[Rows from a 3D scene dataset]
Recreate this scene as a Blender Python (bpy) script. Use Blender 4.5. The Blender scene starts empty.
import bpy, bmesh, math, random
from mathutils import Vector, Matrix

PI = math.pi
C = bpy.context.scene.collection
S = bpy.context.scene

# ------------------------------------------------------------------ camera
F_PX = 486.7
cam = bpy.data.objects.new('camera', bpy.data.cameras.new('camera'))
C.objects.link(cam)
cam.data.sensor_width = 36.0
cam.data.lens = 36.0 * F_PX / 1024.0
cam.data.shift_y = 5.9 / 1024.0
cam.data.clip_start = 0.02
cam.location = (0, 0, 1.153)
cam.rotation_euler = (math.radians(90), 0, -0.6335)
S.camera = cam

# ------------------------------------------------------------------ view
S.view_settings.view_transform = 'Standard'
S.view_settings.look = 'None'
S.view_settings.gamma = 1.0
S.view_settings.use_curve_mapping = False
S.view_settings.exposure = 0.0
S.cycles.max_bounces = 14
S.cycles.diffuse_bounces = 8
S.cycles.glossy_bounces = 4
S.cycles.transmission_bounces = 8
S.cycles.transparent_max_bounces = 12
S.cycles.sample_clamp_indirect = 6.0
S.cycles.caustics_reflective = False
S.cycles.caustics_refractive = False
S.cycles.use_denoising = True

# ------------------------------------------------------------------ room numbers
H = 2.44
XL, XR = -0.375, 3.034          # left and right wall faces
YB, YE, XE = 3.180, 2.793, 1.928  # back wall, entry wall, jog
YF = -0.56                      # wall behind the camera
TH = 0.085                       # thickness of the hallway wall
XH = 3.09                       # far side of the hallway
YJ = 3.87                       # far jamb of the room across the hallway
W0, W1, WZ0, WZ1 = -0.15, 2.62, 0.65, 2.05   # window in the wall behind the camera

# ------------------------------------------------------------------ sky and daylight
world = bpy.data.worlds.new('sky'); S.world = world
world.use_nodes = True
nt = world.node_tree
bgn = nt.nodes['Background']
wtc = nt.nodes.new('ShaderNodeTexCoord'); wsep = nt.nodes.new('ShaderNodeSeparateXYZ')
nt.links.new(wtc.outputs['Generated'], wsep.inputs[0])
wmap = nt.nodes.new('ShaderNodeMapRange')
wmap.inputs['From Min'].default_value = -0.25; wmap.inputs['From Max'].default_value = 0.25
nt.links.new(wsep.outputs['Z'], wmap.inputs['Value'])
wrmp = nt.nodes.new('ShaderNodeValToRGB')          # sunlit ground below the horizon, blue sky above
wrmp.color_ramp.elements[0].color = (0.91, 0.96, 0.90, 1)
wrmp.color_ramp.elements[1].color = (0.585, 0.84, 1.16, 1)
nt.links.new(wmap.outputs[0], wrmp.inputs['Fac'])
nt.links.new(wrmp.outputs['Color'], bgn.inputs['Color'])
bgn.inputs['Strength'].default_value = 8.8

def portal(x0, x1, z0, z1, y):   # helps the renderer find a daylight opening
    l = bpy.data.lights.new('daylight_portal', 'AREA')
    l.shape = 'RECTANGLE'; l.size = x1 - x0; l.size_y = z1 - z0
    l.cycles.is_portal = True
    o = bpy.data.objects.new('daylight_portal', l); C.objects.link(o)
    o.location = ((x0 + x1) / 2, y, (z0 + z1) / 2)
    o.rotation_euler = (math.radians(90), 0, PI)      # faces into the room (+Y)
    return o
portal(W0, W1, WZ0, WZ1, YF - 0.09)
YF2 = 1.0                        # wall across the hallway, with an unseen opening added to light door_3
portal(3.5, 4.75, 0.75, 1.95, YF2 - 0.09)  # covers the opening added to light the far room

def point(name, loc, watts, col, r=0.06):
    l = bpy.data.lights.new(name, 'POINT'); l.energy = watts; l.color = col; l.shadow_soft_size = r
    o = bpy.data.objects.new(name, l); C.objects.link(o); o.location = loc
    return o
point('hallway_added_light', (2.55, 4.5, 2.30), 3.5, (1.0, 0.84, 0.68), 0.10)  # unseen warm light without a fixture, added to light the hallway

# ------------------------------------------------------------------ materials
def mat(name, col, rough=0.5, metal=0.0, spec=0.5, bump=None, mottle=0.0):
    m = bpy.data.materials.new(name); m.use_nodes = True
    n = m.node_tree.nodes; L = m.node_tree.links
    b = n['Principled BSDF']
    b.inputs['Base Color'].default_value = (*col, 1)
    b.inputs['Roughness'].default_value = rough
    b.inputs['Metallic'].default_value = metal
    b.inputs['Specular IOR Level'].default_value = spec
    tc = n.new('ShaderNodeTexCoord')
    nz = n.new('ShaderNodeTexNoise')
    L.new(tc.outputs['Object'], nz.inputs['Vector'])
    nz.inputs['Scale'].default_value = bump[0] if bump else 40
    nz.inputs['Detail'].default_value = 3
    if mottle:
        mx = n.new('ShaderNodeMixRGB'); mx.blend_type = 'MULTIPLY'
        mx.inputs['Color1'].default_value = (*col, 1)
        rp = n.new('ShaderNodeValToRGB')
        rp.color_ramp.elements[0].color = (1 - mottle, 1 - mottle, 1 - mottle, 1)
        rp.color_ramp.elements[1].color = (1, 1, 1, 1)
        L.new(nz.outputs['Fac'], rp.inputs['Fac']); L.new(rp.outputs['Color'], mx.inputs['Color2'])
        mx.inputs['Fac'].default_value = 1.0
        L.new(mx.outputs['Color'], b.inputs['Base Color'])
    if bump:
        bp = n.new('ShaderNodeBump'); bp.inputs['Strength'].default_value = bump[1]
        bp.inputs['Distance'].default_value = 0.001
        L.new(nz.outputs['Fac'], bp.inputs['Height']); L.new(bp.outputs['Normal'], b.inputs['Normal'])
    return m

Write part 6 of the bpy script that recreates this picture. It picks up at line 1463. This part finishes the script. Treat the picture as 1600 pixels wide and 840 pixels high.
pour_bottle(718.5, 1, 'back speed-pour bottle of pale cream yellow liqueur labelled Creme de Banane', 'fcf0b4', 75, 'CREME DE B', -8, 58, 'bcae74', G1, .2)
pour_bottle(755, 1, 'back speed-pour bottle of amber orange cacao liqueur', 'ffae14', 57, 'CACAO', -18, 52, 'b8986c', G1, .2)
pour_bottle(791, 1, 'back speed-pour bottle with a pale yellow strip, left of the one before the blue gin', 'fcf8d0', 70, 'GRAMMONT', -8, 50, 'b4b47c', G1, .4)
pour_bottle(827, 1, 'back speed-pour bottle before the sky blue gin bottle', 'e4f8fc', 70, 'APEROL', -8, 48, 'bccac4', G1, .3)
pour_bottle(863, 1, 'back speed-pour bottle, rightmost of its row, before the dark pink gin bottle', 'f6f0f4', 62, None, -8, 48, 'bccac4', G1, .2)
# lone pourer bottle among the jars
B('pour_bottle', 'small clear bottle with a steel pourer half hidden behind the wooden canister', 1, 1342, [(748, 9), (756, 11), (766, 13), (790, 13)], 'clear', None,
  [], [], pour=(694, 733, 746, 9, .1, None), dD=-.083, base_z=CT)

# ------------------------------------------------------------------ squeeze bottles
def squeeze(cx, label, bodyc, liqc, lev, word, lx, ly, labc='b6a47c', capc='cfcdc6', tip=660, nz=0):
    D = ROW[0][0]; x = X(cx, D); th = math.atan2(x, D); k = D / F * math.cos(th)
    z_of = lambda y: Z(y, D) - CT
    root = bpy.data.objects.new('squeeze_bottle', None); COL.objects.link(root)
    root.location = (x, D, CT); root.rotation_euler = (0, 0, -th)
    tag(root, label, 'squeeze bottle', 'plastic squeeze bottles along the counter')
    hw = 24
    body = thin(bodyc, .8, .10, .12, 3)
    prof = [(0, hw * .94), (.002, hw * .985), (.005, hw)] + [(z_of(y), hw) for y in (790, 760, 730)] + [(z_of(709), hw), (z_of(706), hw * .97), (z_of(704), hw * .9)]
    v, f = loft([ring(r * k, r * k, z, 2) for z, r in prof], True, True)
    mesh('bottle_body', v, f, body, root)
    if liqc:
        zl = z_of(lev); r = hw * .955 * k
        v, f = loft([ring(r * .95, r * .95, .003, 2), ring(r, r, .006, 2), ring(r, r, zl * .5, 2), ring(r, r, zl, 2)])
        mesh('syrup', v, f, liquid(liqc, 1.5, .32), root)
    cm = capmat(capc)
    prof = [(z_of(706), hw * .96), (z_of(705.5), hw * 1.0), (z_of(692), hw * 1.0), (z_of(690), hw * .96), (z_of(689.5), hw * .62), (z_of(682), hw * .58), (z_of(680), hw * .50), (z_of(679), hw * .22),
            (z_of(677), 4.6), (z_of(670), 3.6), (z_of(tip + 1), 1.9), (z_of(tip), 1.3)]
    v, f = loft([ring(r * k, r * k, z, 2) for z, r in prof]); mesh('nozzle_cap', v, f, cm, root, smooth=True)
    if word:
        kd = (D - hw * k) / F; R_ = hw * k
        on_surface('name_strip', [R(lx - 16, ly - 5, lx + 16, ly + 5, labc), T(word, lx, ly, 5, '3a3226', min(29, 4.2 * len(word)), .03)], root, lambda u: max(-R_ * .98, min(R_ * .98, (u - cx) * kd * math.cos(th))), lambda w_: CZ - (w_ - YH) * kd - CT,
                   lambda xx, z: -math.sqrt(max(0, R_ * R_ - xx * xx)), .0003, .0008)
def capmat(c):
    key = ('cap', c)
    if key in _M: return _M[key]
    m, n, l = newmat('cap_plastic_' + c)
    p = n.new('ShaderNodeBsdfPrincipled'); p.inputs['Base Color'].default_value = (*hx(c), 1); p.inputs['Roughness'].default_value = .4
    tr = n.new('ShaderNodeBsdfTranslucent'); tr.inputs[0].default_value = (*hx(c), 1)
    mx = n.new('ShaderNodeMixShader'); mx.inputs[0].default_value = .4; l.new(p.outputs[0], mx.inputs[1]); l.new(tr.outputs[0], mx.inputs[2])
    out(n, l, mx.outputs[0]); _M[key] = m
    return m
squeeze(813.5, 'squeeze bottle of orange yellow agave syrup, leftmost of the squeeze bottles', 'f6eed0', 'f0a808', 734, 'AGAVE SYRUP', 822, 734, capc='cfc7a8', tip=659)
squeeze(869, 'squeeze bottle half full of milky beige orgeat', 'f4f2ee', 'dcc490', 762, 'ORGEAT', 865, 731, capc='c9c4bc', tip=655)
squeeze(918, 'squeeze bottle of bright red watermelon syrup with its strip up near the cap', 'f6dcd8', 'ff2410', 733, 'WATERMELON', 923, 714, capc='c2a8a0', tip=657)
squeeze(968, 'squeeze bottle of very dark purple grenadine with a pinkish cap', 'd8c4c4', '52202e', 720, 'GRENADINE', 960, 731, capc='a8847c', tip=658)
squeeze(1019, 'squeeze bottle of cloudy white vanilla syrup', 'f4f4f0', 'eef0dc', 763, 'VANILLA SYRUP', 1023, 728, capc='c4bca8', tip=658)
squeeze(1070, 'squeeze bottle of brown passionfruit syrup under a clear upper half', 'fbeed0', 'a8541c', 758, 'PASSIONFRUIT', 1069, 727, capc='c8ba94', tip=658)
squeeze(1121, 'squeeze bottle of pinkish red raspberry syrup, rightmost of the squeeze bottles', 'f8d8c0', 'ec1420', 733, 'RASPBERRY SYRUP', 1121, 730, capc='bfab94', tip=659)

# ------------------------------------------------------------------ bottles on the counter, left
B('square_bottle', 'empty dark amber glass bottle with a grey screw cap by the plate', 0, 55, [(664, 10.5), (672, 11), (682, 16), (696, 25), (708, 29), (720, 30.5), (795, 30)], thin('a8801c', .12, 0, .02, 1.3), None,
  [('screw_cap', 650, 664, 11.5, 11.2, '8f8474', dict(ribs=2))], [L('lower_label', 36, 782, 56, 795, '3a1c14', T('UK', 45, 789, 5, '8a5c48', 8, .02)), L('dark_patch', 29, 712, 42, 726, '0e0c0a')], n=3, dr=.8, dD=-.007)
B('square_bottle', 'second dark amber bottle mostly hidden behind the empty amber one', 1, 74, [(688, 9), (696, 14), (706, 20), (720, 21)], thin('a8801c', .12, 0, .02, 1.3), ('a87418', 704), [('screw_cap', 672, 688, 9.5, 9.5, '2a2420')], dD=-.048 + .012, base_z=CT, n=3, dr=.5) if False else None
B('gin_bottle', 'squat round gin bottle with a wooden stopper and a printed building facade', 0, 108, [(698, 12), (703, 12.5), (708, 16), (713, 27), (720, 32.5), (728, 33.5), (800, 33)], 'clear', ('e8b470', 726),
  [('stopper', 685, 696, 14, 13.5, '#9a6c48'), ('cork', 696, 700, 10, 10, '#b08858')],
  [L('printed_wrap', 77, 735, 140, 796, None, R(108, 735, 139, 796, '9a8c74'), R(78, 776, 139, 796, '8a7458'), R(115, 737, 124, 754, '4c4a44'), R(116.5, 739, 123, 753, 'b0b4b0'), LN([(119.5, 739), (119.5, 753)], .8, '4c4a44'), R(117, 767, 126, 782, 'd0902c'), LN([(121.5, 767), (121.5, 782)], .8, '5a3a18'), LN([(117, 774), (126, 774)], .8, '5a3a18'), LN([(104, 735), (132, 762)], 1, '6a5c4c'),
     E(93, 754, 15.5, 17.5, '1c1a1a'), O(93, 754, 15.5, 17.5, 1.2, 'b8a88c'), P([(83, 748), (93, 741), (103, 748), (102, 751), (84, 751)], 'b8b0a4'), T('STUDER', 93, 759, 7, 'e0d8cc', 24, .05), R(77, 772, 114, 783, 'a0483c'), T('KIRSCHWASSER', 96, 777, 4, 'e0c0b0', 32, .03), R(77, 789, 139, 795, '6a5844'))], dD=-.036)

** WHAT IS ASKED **
Above are some lines. Repeat exactly, and only, those from the line that has "Write part 6" through the line that has "[], [], pour=(694, 733, 746, 9, .1, None), dD=-.083, base_z=CT)".

** EXERCISE RESPONSE **
Write part 6 of the bpy script that recreates this picture. It picks up at line 1463. This part finishes the script. Treat the picture as 1600 pixels wide and 840 pixels high.
pour_bottle(718.5, 1, 'back speed-pour bottle of pale cream yellow liqueur labelled Creme de Banane', 'fcf0b4', 75, 'CREME DE B', -8, 58, 'bcae74', G1, .2)
pour_bottle(755, 1, 'back speed-pour bottle of amber orange cacao liqueur', 'ffae14', 57, 'CACAO', -18, 52, 'b8986c', G1, .2)
pour_bottle(791, 1, 'back speed-pour bottle with a pale yellow strip, left of the one before the blue gin', 'fcf8d0', 70, 'GRAMMONT', -8, 50, 'b4b47c', G1, .4)
pour_bottle(827, 1, 'back speed-pour bottle before the sky blue gin bottle', 'e4f8fc', 70, 'APEROL', -8, 48, 'bccac4', G1, .3)
pour_bottle(863, 1, 'back speed-pour bottle, rightmost of its row, before the dark pink gin bottle', 'f6f0f4', 62, None, -8, 48, 'bccac4', G1, .2)
# lone pourer bottle among the jars
B('pour_bottle', 'small clear bottle with a steel pourer half hidden behind the wooden canister', 1, 1342, [(748, 9), (756, 11), (766, 13), (790, 13)], 'clear', None,
  [], [], pour=(694, 733, 746, 9, .1, None), dD=-.083, base_z=CT)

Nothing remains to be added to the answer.